A imposição do segredo de Justiça nos processos, que tem como o intuito proteger as partes, tem o efeito colateral de fazer com que muitas mulheres não denunciem as violências que vivem nestes ambientes por temerem decisões desfavoráveis. Sem registros para corroborar as ofensas ouvidas, poucos casos ganham a repercussão. As cenas em que Mari Ferrer é ofendida e desrespeitada só receberam atenção porque foram gravadas e divulgas pela imprensa.
‘Show de horrores’
Sem registros ou gravações do que aconteceu em um tribunal no interior de Minas Gerais em 2018, Julia (nome alterado para preservar a identidade da entrevistada)define como “um show de horrores” a audiência de guarda do filho que teve com o ex-companheiro que a agrediu durante quase dez anos de relacionamento. Ela conta que só teve coragem de denunciá-lo alguns meses após a separação, mas hoje diz que a decisão não valeu a pena e que a Justiça é incapaz de protegê-la.
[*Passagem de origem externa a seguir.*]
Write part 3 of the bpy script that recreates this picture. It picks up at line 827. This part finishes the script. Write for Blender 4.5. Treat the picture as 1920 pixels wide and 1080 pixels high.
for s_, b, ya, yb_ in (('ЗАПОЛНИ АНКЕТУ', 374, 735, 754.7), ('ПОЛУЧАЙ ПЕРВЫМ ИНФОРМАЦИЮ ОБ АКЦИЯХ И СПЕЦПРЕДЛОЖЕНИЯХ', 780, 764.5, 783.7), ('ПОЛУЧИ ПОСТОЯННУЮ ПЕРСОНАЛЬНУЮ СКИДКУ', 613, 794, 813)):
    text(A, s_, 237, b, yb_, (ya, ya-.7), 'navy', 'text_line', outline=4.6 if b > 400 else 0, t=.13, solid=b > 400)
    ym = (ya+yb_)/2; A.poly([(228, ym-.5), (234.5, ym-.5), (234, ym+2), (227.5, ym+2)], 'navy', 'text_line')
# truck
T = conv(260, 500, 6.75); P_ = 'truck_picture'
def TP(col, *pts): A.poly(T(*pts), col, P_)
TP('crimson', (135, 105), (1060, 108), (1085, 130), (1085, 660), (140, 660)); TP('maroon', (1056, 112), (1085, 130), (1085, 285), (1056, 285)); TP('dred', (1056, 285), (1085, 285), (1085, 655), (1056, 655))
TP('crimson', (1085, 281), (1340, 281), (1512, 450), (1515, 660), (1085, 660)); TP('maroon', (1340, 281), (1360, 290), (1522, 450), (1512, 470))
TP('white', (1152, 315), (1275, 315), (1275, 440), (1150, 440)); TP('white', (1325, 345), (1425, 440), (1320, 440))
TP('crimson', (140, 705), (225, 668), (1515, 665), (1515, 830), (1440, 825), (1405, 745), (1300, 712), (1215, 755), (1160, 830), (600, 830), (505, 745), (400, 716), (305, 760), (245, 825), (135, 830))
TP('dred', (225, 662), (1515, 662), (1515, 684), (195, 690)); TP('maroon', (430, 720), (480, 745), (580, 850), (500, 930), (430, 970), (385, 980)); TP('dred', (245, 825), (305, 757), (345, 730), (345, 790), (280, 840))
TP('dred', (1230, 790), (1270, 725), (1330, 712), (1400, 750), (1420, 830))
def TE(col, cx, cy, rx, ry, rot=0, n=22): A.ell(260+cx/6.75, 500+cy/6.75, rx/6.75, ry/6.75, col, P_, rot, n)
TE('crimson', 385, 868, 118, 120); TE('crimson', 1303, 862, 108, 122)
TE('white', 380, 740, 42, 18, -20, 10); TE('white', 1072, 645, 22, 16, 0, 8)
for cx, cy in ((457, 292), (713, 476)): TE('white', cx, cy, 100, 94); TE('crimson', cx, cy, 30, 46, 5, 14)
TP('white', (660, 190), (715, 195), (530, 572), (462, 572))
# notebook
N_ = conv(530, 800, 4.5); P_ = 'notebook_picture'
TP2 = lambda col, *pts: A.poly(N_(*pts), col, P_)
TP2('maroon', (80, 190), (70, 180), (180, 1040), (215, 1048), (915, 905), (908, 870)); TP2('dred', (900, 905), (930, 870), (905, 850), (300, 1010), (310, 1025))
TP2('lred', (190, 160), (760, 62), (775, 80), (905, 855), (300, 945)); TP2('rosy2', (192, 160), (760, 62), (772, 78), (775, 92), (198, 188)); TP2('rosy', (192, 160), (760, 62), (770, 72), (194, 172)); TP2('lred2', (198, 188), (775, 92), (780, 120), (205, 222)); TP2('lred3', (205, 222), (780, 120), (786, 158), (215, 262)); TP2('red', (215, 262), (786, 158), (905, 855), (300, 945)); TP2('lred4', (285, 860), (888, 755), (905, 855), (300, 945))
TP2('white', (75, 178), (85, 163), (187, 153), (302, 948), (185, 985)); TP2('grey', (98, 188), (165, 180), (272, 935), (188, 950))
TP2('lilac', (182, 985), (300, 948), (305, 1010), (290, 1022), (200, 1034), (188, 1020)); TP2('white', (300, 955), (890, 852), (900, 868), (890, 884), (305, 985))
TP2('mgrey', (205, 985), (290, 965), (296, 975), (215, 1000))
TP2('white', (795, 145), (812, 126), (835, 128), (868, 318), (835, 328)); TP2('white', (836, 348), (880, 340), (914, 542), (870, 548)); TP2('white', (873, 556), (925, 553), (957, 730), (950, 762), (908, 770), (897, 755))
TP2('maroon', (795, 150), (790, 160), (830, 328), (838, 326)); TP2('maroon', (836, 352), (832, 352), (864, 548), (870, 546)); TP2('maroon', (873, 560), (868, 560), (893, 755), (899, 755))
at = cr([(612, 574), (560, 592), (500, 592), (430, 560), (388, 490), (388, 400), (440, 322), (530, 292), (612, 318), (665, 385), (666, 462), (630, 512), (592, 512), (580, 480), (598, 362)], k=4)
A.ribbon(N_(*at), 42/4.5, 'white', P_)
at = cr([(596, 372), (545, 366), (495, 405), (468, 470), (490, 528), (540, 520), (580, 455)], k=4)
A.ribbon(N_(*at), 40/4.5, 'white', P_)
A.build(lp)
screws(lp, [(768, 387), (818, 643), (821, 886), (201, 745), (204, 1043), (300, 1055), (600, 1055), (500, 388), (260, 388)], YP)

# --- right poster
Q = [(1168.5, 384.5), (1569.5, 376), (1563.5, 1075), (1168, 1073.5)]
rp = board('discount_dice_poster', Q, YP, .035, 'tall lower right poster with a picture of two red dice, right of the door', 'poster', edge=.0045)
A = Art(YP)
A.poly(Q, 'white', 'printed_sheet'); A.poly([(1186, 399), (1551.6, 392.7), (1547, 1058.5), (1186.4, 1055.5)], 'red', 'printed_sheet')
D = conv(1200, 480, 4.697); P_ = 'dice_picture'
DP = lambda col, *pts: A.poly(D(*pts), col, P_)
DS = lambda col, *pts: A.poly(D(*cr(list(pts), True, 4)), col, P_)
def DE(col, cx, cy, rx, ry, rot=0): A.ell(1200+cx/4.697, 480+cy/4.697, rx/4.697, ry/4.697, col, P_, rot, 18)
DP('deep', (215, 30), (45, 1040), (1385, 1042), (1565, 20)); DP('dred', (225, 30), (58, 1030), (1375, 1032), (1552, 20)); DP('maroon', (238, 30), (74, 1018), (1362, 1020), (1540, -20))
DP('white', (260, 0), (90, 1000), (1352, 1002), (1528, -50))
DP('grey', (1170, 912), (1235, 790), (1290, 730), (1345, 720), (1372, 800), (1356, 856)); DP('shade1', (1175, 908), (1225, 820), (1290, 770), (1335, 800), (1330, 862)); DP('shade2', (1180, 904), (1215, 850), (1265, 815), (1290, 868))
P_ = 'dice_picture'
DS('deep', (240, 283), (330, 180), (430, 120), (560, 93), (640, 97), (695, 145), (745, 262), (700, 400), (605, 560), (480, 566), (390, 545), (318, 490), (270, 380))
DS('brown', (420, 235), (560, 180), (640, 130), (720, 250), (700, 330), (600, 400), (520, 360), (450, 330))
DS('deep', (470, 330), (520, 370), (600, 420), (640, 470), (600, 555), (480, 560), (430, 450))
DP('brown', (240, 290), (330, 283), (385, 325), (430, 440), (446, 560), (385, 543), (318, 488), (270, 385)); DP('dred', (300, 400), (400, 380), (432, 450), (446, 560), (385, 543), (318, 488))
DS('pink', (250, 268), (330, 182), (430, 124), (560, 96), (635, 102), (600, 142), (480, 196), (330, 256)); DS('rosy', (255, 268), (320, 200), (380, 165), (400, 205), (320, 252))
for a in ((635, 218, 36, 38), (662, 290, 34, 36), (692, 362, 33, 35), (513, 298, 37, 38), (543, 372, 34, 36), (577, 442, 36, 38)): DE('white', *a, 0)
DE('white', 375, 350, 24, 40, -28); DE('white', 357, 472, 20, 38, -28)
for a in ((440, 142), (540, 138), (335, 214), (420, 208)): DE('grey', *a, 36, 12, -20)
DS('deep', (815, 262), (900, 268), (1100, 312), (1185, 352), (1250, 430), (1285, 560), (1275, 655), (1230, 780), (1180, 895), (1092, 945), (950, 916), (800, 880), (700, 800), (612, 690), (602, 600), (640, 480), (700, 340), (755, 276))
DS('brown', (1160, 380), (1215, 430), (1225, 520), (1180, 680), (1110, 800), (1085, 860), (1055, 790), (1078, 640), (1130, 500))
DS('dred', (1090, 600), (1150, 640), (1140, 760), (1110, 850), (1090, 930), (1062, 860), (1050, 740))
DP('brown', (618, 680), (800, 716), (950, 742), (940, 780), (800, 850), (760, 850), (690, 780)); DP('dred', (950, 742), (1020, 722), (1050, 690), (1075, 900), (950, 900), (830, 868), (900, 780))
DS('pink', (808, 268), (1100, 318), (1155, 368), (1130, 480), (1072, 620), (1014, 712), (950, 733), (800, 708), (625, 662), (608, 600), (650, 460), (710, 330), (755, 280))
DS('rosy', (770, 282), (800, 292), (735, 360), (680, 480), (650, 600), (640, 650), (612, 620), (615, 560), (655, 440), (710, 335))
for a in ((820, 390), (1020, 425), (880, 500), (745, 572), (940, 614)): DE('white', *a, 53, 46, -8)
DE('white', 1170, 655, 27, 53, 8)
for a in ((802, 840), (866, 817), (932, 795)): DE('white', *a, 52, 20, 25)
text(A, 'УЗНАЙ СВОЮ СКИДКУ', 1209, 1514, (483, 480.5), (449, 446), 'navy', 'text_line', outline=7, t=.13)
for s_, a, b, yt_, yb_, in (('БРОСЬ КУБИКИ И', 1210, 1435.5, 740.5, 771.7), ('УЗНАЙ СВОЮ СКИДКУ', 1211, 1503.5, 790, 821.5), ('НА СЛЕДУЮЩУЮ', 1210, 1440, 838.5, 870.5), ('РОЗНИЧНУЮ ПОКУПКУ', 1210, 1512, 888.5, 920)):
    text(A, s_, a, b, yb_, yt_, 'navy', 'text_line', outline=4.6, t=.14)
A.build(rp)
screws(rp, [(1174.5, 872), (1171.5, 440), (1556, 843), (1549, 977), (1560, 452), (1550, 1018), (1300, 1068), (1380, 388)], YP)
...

Julia conseguiu uma medida protetiva que perdeu a validade após seis meses e não foi renovada pela Justiça. Depois disso, ela chegou a ter a casa invadida pelo ex, mas ao denunciá-lo, foi questionada por um delegado porque não tinha colocado grades nas janelas.
Após a separação, Julia ainda enfrentou uma disputa judicial pela guarda do filho que teve com o ex-companheiro. Ela relata que ao longo de uma audiência, que durou mais de quatro horas, o promotor do Ministério Público que acompanhou ocaso a pintou como uma “mulher louca que estava criando confusão” e que ouviu do juiz que ela não era confiável por ser uma “mulher feminista”.
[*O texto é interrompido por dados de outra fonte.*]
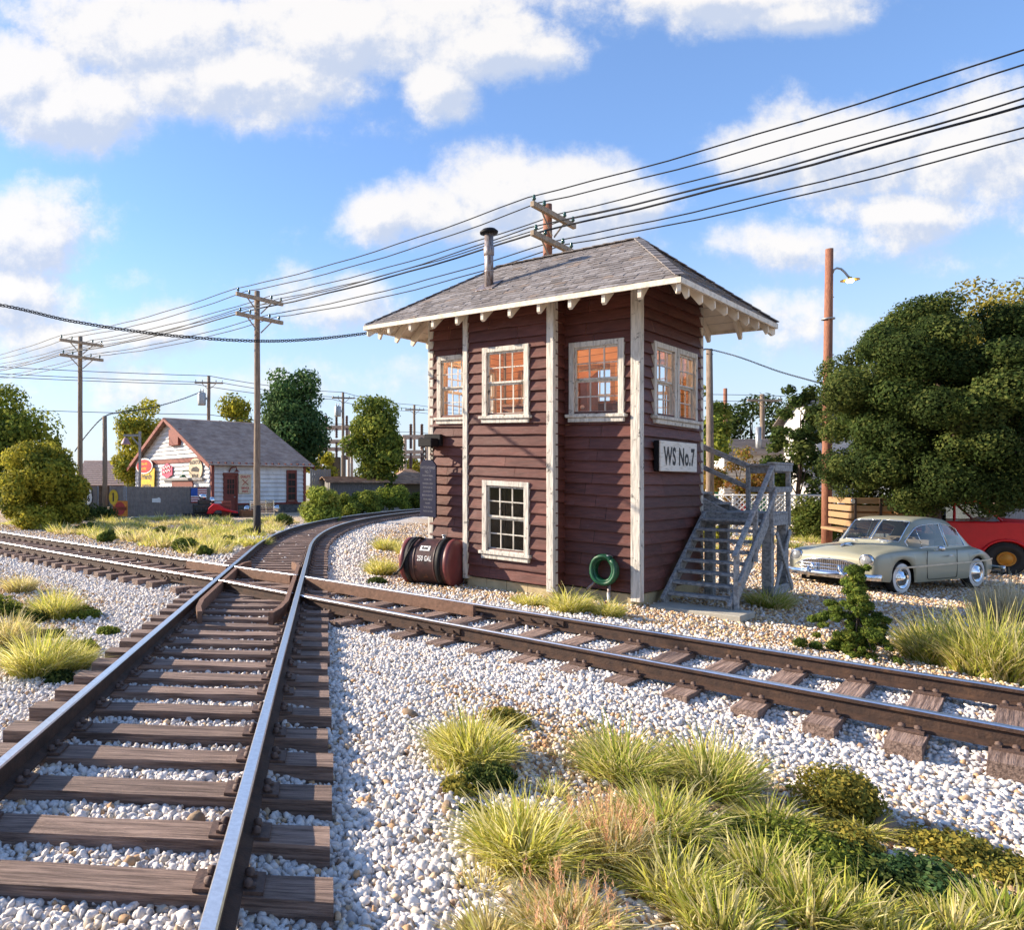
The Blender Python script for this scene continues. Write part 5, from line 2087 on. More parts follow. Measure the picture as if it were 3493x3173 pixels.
roof_ = mb.build('cabin', paint, car, fix=False)
weld(roof_)
wg = mg.build('window_glass', M['carglass'], car, fix=False)
weld(wg)
mb = MB()                                               # bright frames of the windows
for sg in (1, -1):
    def cp(x, j, f=0):
        i = min(range(len(gx_)), key=lambda q: abs(gx_[q] - x))
        a = cab[i][1][j]
        return (gx_[i], sg * (a[0] + .006), a[1])
    for loop in ([cp(.8, 1), cp(.8, 3)] + [cp(x, 3) for x in (.7, .6, .5, .42, .24, 0, -.2, -.42)] + [cp(-.42, 1)] + [cp(x, 1) for x in (-.2, 0, .24, .42, .6, .7, .8)],
                 [cp(-.50, 1)] + [cp(x, 3) for x in (-.50, -.6, -.8, -1.0, -1.15, -1.24)] + [cp(-1.24, 1)] + [cp(x, 1) for x in (-1.15, -1.0, -.8, -.6, -.50)]):
        mb.tube(loop, .010, 5)
    mb.tube([cp(.42, 1), cp(.42, 3)], .009, 5)
    ws = [(cab[gx_.index(x)][1][j]) for x, j in ((.88, 5), (.42, 5), (.42, 8), (.88, 8))]
    lp = [(x, sg * cab[gx_.index(x)][1][j][0], cab[gx_.index(x)][1][j][1] + .006) for x, j in ((.88, 8), (.8, 8), (.7, 8), (.6, 8), (.5, 8), (.42, 8), (.42, 7), (.42, 6), (.42, 5), (.5, 5), (.6, 5), (.7, 5), (.8, 5), (.88, 5), (.88, 6), (.88, 7), (.88, 8))]
    mb.tube(lp, .011, 5)
mb.build('window_trim', M['chrome'], car, fix=False)
mb = MB()                                               # seats and wheel inside
for x in (-.25, -1.05):
    mb.bb(x - .1, x + .1, -.62, .62, .55, 1.12)
    mb.bb(x, x + .5, -.62, .62, .45, .68)
ring = [(.42 - .05 * math.cos(a), .32 + .19 * math.sin(a), 1.0 + .17 * math.cos(a)) for a in [i * math.pi / 10 for i in range(21)]]
mb.tube(ring, .014, 6)
mb.build('seats', mat('grey_brown_upholstery', (.42, .36, .31), rough=.9), car, bevel=.03)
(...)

Ela diz ainda que outras mulheres já haviam denunciado seu ex por agressão, mas os relatos foram desacreditados na audiência, que terminou com uma sentença de guarda compartilhada, mas com prioridade para o pai.
“Eu saí dessa audiência como se tivesse revivendo ali todos os socos e chutes que tinha tomado durante anos do meu ex. Só de falar isso para você eu fico mal de novo. Fui vencida pelo cansaço”
Para ela, a gravação dos atos processuais é uma medida fundamental para inibir esse tipo de comportamento nos tribunais. “À medida que essas audiências passem a ser filmadas, talvez isso possa mudar. Alguém neutro tem que assistir isso. Talvez essa seja a única solução”.
‘Mães são iguais às mulas’
A violência muitas vezes não é cometida só pelo advogado da outra parte, mas também sai da boca de juízes. Um caso recente foi o do juiz Rodrigo de Azevedo Costa que disse estar “nem aí para a Lei Maria da Penha” e que “ninguém agride ninguém de graça” durante uma audiência virtual de um processo de pensão alimentícia com guarda e visita aos filhos menores de um ex-casal na Justiça de São Paulo.
A jornalista Renata Rodrigues também não esquece o que ouviu de um juiz em uma das diversas audiências que participou nos últimos oito anos, na disputa pela guarda dos filhos com o ex-marido, de quem se separou em 2013.
“Ele disse que não tinha pena das mães, porque as mães são iguais às mulas, quanto mais trabalho acumulam, mais gostam. Ouvi isso e tive que ficar calada, não pude falar nada”, afirma.
Ela relata que, ao longo dos anos, sentiu na pele a misoginia do sistema judiciário, mas que o tratamento era diferente a depender da localização do tribunal. As vivências mais hostis foram no interior.
“A gente é massacrada, enfrenta todo tipo de misoginia. Questionavam minha capacidade de ser mãe, sendo que quem cuidava dos meus filhos era eu. Você é acusada de ser infiel, de não cuidar da casa direito, de ser desequilibrada mentalmente”.
Com o tempo e sob orientação de uma nova advogada, desta vez uma mulher, Renata decidiu falar sobre suas vivências e, em contrapartida, ouviu de muitas mulheres relatos parecidos.
“Eu achava que, por causa do segredo de justiça, tinha que passar por isso calada. Acreditava que não podia falar porque seria penalizada. Quando comecei a compartilhar minha história, passei a ouvir a mesma coisa de outras mulheres e entendi que não era um problema individual meu”.